In den gestern verhandelten Verfahren wies das Verwaltungsgericht die zusätzlichen Ansprüche der Beamten zurück. Die Antragsteller hätten nicht darauf vertrauen können, dass die Behörde sich später nicht auf die Verjährung beruft. Spätestens 2004 hätten sie Widerspruch einlegen oder Klage erheben müssen.

Kein Anspruch besteht aus Sicht des Gerichts auch auf eine zusätzliche Vergütung für die Differenz aus den im EU- Recht verankerten 48 Wochenstunden und der allgemeinen beamtenrechtlichen Arbeitszeit von 40 Stunden. Der Anspruch auf Entschädigungszahlungen beruhe ausschließlich auf dem Europa- Recht, urteilten die Richter in einem weiteren Verfahren.

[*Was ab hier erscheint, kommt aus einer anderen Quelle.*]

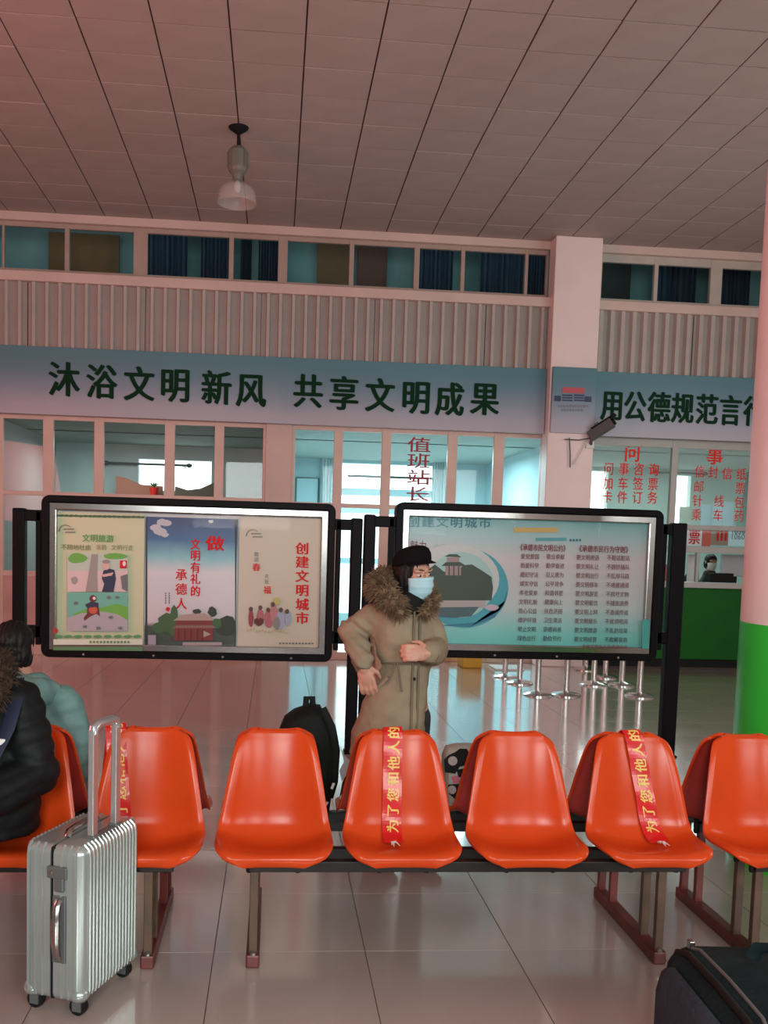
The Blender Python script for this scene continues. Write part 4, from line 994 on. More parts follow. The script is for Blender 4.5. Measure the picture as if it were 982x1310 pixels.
# ================================================================= PEOPLE
def rotm(yaw=0, pitch=0, roll=0): return Matrix.Rotation(yaw, 4, 'Z') @ Matrix.Rotation(pitch, 4, 'X') @ Matrix.Rotation(roll, 4, 'Y')
def head_prims(mb, H):
    def e(c, r): mb.ell(H @ V(c), r, H)
    e((0, .014, .028), (.073, .090, .082)); e((0, -.024, -.03), (.057, .060, .072)); e((0, -.058, -.088), (.026, .024, .022))
    for s in (-1, 1):
        e((s*.034, -.052, -.022), (.026, .026, .028)); e((s*.075, .010, -.008), (.011, .021, .031)); e((s*.031, -.066, .027), (.026, .018, .010)); e((s*.012, -.092, -.034), (.008, .010, .008))
    e((0, -.086, -.002), (.010, .014, .026)); e((0, -.096, -.028), (.012, .014, .012)); e((0, -.080, -.056), (.022, .010, .006)); e((0, -.078, -.067), (.019, .010, .007))
def face_parts(root, H, mask=None, hair=None):
    for s in (-1, 1):
        obj('eye', MB().ell(H @ V((s*.031, -.0695, .007)), (.0115, .0115, .0050), H, 12, 8), M['eye'], root, smooth=True)
        obj('iris', MB().ell(H @ V((s*.031, -.080, .006)), (.0056, .0022, .0056), H, 10, 6), M['iris'], root, smooth=True)
        obj('eyebrow', MB().tube([H @ V((s*x, y, z)) for x, y, z in ((.014, -.086, .030), (.030, -.084, .033), (.048, -.070, .029))], [.002, .0028, .0015], 6), M['hair'], root, smooth=True)
    if mask:
        mb = MB(); nu, nv = 18, 10; g = []
        for i in range(nv+1):
            t = i/nv; z = -.010-.100*t; row = []
            for j in range(nu+1):
                a = math.radians(-72+144*j/nu); bul = 1.0+0.06*math.sin(math.pi*min(1, t*1.15)); prof = .104-.004*t-.024*t*t
                x = .072*math.sin(a)*(1-.16*t*t)*1.02; y = -prof*math.cos(a)*bul*(0.55+.45)+0.002
                pl = 0.0032*math.sin(t*math.pi*7)*(1 if .15 < t < .8 else .2)
                zz = z+.010*math.cos(a)*(1 if t < .3 else 0)
                row.append(H @ V((x*(1+pl*8), y-pl-.008, zz)))
            g.append(row)
        mb.loft(g, cap=False, closed=False)
        o = obj('face_mask', mb, mask, root, smooth=True); s_ = o.modifiers.new('t', 'SOLIDIFY'); s_.thickness = .002
        for s in (-1, 1):
            for z in (-.008, -.085): obj('ear_loop', MB().tube([H @ V((s*.063, -.03, z)), H @ V((s*.080, .0, z*.5-.01)), H @ V((s*.081, .022, -.01))], .0014, 5), M['white'], root)
def hand_prims(mb, w, d, nrm, curl=0.5, side=1, sc=1.0):
    """wrist w, direction d of the fingers, palm normal nrm (fingers bend towards it)"""
    d = V(d).normalized(); nrm = V(nrm); nrm = (nrm-d*nrm.dot(d)).normalized(); y = nrm.cross(d)*side; w = V(w)
    R = Matrix((d, y, nrm)).transposed().to_4x4()
    mb.ell(w+d*.045*sc, (.050*sc, .039*sc, .017*sc), R); mb.limb([w-d*.015, w+d*.02], [.027*sc, .025*sc], 10)
    for i, ln in enumerate((.070, .080, .075, .060)):
        b = w+d*.080*sc+y*(-.0305+.0205*i)*sc; p = [b-d*.015]; ang = curl*.4; dirv = d
        for k, fr_ in enumerate((.42, .32, .26)):
            dirv = (d*math.cos(ang)+nrm*math.sin(ang)+y*(-.05+.035*i)).normalized()
            p.append(p[-1]+dirv*ln*fr_*sc+(d*.015 if k == 0 else V((0, 0, 0)))); ang += curl
        mb.limb(p, [.0112*sc, .0106*sc, .0096*sc, .0080*sc], 8)
    tb_ = w+d*.02*sc-y*.030*sc
    mb.limb([tb_, tb_+(d*.6-y*.6+nrm*.35).normalized()*.035*sc, tb_+(d*.6-y*.6+nrm*.35).normalized()*.035*sc+(d*.85-y*.1+nrm*.5).normalized()*.034*sc, ], [.013*sc, .0105*sc, .0075*sc], 8)
def body_mesh(J, H):
    mb = MB(); head_prims(mb, H)
    mb.limb([J['neck']-V((0, 0, .05)), J['neck']+V((0, 0, .02)), H @ V((0, .022, -.05))], [.062, .052, .053])
    up = J.get('front', V((0, -1, 0))); 
    mb.tube([J['hip'], J['hip'].lerp(J['chest'], .45), J['chest'], J['chest'].lerp(J['neck'], .7)], [(.155, .115), (.125, .10), (.155, .11), (.09, .075)], 16, up=up)
    mb.ell(J['hip'], (.15, .12, .11))
    for s in 'LR':
        mb.limb([J['sh'+s], J['el'+s], J['wr'+s]], [.050, .040, .027]); mb.limb([J['chest'].lerp(J['neck'], .5), J['sh'+s]], [.06, .052])
        mb.limb([J['hp'+s], J['kn'+s], J['an'+s]], [.082, .058, .040]); mb.limb([J['an'+s], J['to'+s]], [.040, .032])
        hand_prims(mb, J['wr'+s], *J['hand'+s])
    return fuse(mb, .0048, 3)
def tufts(mb_src_pts, n, ln, wd, droop=0.0):
    mb = MB()
    for _ in range(n):
        p, nr = random.choice(mb_src_pts); d = (nr+V((random.uniform(-.5, .5), random.uniform(-.5, .5), random.uniform(-.5, .5)-droop))).normalized()
        s = d.orthogonal().normalized()*wd; s2 = d.cross(s).normalized()*wd; l = ln*random.uniform(.5, 1.1); b = V((0, 0, -l*.25))
        mb.add([p-s, p+s, p+s2*1.5, p+d*l*.6+b*.4+s*.6, p+d*l*.6+b*.4-s*.6, p+d*l+b], [(0, 1, 3, 4), (1, 2, 3), (2, 0, 4), (4, 3, 5)])
    return mb
def fur_ring(path, rad, m, root, name, n=1500, ln=.05, seedjit=.02):
    mb = MB(); mb.tube(path, rad, 14)
    core = fuse(mb, .012, 2); core = displace(core, lambda p: noise.noise(p*26)*0.018)
    me = bpy.data.meshes.new('d'); me.from_pydata([tuple(p) for p in core.v], [], core.f); me.update()
    src = [(v.co.copy(), V(nv_.vector)) for v, nv_ in zip(me.vertices, me.vertex_normals)]; bpy.data.meshes.remove(me)
    o = obj(name, core, m, root, smooth=True)
    h = obj('fur_hairs', tufts(src, n, ln, .0028, .25), m, o); h['kind'] = 'stuff'
    return o
def shoe(root, an, to, m):
    mb = MB(); a, b = V(an), V(to); d = (b-a); d.z = 0; d.normalize()
    mb.ell(V((a.x, a.y, .05))+d*.07, (.05, .135, .05), Matrix.Rotation(math.atan2(-d.x, d.y), 4, 'Z')); mb.tube([V((a.x, a.y, .13)), V((a.x, a.y, .04))], .05, 10)
    f_ = fuse(mb, .009, 2); f_.v = [V((p.x, p.y, max(p.z, 0.0))) for p in f_.v]; obj('shoe', f_, m, root, smooth=True)

# ---- standing woman in the khaki parka
YPR = 4.45
def Q(px, py, dy=0.0): return at(px, py, YPR+dy)
hc = Q(529, 735, -.02)
HW = Matrix.Translation(hc) @ rotm(math.radians(34), math.radians(4), math.radians(-5)) @ Matrix.Scale(1.03, 4)
fx, fy = 0.60, -0.80
J = dict(hip=Q(508, 905), chest=Q(513, 815), neck=Q(518, 776), front=V((0, -1, 0)),
         shR=Q(486, 788), elR=Q(449, 806, .06), wrR=Q(465, 851, -.10), shL=Q(546, 790, .02), elL=Q(556, 832, -.03), wrL=Q(549, 836, -.24))
J['hpR'], J['hpL'] = J['hip']+V((-.08, 0, -.05)), J['hip']+V((.08, 0, -.05))
gx_, gy_ = J['hip'].x, YPR+.02
J['knR'], J['knL'] = V((gx_-.09, gy_-.02, .45)), V((gx_+.09, gy_-.02, .45)); J['anR'], J['anL'] = V((gx_-.09, gy_+.02, .08)), V((gx_+.10, gy_+.0, .08))
J['toR'], J['toL'] = J['anR']+V((.06, -.11, -.045)), J['anL']+V((.08, -.10, -.045))
J['handR'] = ((0.22, -.05, -1), (0.35, .9, 0.0), 0.42, 1, 1.08); J['handL'] = ((-1, -.22, .06), (.0, .85, -.25), 0.70, -1, 1.0)
pw = thing('person', (gx_, YPR, 0), 'standing person in a long khaki parka, black cap and blue mask, hand on hip', 'person')
obj('body', body_mesh(J, HW), M['skin'], pw, smooth=True)
face_parts(pw, HW, M['mask'])
hr = MB(); hr.ell(HW @ V((0, .022, .032)), (.080, .094, .084), HW, 20, 12); 
for s in (-1, 1): hr.ell(HW @ V((s*.064, .012, -.02)), (.026, .050, .085), HW)
hr.ell(HW @ V((0, .062, -.05)), (.065, .045, .085), HW)
hr = fuse(hr, .007, 2); Hi = HW.inverted(); hr = displace(hr, lambda p: .0025*math.sin((Hi @ p).x*420+noise.noise(p*20)*5)); obj('hair', hr, M['hair'], pw, smooth=True)
cp = MB(); cp.lathe([(.001, .112), (.03, .111), (.055, .104), (.075, .090), (.086, .066), (.089, .045), (.089, .030), (.084, .030), (.080, .06)], (0, 0, 0), 28)
cp.v = [HW @ V((p.x*.97, p.y*1.12+.016, p.z+.020-.30*p.y)) for p in cp.v]
cap = obj('cap', cp, M['cap'], pw, smooth=True)
br = MB(); rr0, rr1 = [], []
for i in range(15):
    a_ = math.radians(-62+124*i/14); rr0.append(HW @ V((.085*math.sin(a_), -.097*math.cos(a_)+.016, .050+.026*math.cos(a_)))); k_ = math.cos(a_)**.6 if math.cos(a_) > 0 else 0
    rr1.append(HW @ V((.090*math.sin(a_), -.097*math.cos(a_)+.016-.036*k_, .046+.026*math.cos(a_)-.004*k_)))
br.loft([rr0, rr1, [p+V((0, 0, -.004)) for p in rr1], [p+V((0, 0, -.005)) for p in rr0]], cap=False, closed=False); obj('brim', br, M['cap'], cap, smooth=True)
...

Im letzten Komplex des mehr als zehnstündigen Verhandlungsmarathons von insgesamt 19 Einzelfällen wird das Gericht seine Entscheidung voraussichtlich am Montag verkünden. Nach einem befristeten Gesetz zahlte das Land Berlin vielen Feuerwehrleuten für das Jahr 2007 und den Monat Januar des Folgejahres eine pauschale Entschädigung von 20 Euro pro 24-stündige Dienstschicht. Nach dem Gesetzestext sind damit für diesen Zeitraum alle weiteren Ansprüche ausgeschlossen – gegenüber den späteren Zahlungen nach der Mehrarbeitsvergütung für die betroffenen Beamten ein Nachteil von mehreren tausend Euro. Die Polizeigewerkschaft GdP hält den entsprechenden Passus im Gesetz für nicht vereinbar mit dem europäischen Recht.

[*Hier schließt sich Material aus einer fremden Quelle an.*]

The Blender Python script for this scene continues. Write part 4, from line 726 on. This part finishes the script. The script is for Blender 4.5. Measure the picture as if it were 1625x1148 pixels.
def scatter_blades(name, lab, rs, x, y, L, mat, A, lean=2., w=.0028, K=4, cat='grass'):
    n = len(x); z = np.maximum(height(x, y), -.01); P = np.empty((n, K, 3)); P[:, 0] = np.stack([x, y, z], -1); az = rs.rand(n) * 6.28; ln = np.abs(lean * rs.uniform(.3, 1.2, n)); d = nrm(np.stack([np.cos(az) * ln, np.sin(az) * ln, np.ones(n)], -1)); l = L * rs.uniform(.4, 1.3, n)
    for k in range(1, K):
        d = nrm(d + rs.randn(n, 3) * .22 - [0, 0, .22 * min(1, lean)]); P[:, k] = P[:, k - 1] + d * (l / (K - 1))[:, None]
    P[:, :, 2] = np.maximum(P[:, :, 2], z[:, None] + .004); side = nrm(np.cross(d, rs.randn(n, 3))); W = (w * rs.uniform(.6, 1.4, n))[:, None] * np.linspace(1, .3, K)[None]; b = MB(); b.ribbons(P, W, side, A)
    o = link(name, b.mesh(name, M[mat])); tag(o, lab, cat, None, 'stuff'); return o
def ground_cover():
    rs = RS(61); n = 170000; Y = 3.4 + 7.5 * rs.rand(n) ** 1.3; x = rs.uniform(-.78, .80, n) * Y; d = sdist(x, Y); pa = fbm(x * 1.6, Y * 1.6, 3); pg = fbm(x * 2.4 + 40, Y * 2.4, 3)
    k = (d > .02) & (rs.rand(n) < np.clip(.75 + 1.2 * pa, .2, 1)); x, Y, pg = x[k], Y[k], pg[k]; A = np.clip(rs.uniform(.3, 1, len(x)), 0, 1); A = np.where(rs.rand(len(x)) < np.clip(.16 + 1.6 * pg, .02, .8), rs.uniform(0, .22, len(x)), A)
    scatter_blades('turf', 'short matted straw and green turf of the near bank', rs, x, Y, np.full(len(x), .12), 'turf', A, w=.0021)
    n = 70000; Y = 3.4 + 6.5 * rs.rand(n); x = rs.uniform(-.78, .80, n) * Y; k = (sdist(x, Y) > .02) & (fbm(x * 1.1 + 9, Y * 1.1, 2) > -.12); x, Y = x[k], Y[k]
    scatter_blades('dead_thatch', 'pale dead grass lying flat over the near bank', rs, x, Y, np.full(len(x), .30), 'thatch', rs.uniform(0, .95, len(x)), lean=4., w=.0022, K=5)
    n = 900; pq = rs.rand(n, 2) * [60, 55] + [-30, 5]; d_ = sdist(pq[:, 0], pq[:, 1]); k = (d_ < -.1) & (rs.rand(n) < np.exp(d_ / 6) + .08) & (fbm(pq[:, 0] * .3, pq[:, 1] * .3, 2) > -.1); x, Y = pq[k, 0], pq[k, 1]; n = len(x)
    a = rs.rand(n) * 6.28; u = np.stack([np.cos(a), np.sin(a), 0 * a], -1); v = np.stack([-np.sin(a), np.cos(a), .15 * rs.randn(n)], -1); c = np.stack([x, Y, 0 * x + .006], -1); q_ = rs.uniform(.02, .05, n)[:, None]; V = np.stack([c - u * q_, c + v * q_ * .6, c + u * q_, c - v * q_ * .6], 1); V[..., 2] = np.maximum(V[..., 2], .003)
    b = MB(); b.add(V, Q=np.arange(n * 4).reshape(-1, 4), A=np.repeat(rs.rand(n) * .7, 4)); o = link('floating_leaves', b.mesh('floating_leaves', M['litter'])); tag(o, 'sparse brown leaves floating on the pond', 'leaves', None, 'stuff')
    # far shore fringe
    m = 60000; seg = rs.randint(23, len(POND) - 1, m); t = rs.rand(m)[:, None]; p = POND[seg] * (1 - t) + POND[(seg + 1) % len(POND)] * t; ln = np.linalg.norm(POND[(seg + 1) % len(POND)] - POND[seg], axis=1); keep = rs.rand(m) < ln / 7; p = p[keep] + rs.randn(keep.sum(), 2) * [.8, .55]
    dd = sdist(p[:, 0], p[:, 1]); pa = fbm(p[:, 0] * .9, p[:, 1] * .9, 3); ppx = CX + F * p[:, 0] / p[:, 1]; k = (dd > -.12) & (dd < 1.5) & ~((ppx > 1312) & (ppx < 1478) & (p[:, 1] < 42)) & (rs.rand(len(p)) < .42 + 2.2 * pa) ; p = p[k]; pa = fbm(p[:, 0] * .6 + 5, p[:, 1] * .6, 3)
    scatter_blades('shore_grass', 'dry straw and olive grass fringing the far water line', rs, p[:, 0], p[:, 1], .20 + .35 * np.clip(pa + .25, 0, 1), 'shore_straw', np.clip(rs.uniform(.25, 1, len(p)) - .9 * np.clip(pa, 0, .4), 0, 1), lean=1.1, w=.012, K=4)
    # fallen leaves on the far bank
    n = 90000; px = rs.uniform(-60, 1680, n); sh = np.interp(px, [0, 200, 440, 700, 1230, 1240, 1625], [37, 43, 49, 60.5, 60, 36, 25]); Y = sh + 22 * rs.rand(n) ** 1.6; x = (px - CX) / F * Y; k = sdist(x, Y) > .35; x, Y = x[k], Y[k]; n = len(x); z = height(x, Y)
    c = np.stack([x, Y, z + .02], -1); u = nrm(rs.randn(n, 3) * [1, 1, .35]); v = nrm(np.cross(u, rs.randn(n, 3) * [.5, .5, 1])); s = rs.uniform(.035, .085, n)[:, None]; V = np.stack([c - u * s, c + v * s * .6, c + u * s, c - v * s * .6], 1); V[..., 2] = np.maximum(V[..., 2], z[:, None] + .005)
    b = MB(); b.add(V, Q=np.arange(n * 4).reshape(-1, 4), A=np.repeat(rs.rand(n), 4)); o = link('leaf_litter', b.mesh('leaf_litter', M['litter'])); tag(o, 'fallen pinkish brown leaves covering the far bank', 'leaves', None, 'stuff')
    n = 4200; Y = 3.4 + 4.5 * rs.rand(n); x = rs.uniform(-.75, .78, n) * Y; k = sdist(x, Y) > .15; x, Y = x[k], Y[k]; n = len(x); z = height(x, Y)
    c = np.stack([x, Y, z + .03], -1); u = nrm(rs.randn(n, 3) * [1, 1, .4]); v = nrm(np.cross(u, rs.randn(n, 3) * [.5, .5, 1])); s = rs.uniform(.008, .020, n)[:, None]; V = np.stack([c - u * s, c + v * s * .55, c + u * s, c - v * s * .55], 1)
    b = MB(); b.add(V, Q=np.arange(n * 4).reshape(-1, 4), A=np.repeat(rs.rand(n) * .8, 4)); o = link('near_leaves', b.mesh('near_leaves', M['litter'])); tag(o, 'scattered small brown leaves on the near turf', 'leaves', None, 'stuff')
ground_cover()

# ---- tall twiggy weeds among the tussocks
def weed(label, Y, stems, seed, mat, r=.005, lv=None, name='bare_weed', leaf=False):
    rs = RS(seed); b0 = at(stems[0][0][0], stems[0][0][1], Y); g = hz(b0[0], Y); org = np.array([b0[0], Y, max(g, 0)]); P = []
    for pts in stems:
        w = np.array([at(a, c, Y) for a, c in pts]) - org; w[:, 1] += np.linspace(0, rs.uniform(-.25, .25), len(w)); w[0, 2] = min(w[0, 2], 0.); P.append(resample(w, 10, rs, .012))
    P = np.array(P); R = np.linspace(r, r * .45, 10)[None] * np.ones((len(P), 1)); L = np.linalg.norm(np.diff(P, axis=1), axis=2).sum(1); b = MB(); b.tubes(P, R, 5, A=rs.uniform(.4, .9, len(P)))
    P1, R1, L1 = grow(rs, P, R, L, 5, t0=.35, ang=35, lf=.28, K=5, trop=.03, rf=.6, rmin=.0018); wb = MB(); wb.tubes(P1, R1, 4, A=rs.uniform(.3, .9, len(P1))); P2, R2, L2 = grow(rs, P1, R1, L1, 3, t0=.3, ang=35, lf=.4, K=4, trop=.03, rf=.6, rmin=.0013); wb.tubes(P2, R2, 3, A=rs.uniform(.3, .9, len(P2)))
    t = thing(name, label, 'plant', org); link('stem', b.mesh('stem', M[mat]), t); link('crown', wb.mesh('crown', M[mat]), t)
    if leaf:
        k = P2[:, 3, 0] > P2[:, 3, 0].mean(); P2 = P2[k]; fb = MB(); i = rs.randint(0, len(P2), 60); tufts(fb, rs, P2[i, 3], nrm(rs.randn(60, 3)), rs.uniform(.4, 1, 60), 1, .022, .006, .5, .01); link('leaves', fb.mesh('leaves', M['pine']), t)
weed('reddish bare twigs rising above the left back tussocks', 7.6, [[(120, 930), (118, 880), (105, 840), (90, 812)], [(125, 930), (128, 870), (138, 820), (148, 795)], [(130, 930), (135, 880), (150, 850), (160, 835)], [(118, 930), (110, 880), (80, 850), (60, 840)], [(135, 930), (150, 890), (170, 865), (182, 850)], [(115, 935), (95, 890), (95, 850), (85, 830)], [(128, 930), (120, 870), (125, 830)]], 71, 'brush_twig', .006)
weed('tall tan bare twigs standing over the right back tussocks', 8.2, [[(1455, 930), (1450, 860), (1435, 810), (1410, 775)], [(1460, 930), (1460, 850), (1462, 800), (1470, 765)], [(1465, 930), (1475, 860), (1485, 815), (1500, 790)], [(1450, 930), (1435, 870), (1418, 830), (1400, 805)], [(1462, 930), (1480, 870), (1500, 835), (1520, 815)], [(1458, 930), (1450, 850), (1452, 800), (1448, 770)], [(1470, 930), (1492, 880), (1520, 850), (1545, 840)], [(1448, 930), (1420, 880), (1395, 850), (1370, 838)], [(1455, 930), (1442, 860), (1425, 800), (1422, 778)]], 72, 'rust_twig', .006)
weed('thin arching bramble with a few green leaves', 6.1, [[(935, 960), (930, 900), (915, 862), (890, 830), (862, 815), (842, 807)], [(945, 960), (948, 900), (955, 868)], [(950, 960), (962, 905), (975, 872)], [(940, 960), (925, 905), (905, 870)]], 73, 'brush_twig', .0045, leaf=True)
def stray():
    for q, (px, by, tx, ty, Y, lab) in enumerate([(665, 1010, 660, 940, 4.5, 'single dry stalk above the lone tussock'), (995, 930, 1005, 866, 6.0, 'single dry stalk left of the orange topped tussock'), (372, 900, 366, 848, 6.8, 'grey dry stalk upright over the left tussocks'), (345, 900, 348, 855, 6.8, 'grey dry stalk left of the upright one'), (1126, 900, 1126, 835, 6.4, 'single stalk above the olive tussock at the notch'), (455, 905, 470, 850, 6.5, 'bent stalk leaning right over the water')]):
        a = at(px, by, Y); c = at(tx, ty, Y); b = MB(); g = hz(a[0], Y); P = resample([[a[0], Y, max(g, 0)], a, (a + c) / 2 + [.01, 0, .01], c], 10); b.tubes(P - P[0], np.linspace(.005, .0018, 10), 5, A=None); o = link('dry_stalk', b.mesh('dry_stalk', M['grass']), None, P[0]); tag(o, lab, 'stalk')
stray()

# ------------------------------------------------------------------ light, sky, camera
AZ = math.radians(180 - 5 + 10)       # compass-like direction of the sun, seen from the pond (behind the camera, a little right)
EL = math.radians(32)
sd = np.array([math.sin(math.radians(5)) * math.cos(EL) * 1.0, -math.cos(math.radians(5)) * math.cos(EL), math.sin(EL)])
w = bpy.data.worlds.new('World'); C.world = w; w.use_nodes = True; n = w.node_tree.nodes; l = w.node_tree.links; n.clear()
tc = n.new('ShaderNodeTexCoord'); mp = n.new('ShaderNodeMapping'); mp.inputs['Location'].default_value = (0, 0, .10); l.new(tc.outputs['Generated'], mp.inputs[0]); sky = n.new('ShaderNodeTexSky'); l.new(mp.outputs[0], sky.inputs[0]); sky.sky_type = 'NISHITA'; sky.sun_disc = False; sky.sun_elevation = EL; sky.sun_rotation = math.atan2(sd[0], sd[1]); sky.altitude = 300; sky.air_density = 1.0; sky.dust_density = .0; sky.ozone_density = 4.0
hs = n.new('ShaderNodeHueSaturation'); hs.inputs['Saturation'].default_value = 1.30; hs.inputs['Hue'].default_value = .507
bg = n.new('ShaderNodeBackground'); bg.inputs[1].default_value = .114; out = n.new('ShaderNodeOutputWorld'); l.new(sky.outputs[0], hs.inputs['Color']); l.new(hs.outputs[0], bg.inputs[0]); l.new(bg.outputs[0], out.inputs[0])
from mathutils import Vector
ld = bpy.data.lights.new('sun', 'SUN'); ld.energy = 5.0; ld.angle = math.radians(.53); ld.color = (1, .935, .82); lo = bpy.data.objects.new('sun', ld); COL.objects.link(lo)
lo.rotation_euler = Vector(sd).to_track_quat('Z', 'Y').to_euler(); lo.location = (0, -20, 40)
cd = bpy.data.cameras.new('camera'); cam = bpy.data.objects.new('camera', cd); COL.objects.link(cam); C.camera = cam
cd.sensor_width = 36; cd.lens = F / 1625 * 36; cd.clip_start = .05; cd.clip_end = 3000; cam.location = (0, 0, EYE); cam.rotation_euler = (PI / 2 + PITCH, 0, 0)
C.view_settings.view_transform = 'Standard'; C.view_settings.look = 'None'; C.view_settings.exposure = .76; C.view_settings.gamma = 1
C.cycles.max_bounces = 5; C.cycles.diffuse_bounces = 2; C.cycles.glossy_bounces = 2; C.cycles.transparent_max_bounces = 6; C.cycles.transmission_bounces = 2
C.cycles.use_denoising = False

Die Überstundenproblematik betrifft gut 2500 der rund 3600 Berliner Feuerwehrangehörigen. Im Zuge der Gleichbehandlung hat der Senat inzwischen beschlossen, dass auch diejenigen, die selbst keinen Antrag gestellt haben, für die ab 2005 geleisteten Überstunden Nachzahlungen erhalten. GdP-Rechtsanwalt Joachim Tetzner schätzt die Gesamtbelastung an der Landeskasse für die unzulässig abverlangte Mehrarbeit auf mindestens rund 37 Millionen Euro.